Paderewski was the son of a steward of a Polish landowner. He studied music from 1872 at the Warsaw Conservatory and from 1878 taught piano there, and in 1880 he married one of his pupils, Antonina Korsak, who died in childbirth the following year. Encouraged and financed by the actress Helena Modrzejewska (Modjeska), he studied in Vienna from 1884 to 1887 under Theodor Leschetizky, who did much to improve a limited technique. During this period he also taught at the Strasbourg Conservatory. Between 1887 and 1891 he made his first public appearances as a pianist, in Vienna, Paris, London, and New York City. His success with the public was overwhelming; his personality on the concert platform, like that of Liszt, his predecessor among piano virtuosos, generated a mystical devotion. Among his colleagues, however, he was more envied than respected. Chopin (whose works he edited), Bach, Beethoven, and Schumann were the chief composers of his repertory. In 1898 he settled at Riond Bosson near Morges in Switzerland, and the following year he married Helena Gorska, Baroness von Rosen. In 1901 his opera Manru, dealing with life in the Tatra Mountains, was given at Dresden. In 1909 his Symphony in B Minor was given at Boston, and in that same year he became director of the Warsaw Conservatory.
Throughout his life Paderewski was a staunch patriot. In 1910 he presented to the city of Kraków a monument commemorating the 500th anniversary of the victory of the Poles over the Teutonic Order. During World War I he became a member of the Polish National Committee and was appointed its representative to the United States, where he urged Pres. Woodrow Wilson to support the cause of Polish independence. Wilson included Poland’s cause as the 13th of his Fourteen Points of Jan. 8, 1918.

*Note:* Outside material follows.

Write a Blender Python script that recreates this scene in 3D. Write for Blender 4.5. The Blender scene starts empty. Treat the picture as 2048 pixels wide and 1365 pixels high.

After the war the provisional head of state, Józef Piłsudski, asked Paderewski to form in Warsaw a government of experts free from party tendencies. This was formed on Jan. 17, 1919. Paderewski reserved the portfolio of foreign affairs for himself, but his premiership was not a success. As a virtuoso, Paderewski was accustomed to flattery, and he resented sharp criticism. On Nov. 27, 1919, he resigned the premiership and returned to Riond Bosson; his ambitions to become the president of the revived Poland had been shattered. He never revisited the country. In 1921 he resumed his musical career, giving concerts in Europe and the United States, mainly for war victims.
At the beginning of World War II, in October 1939, a Polish government-in-exile, formed in Paris with Gen. Władysław Sikorski as prime minister, offered Paderewski the chairmanship of the Polish National Council. After the French capitulation in 1940, he went to the United States. He died soon after and was buried in Arlington National Cemetery.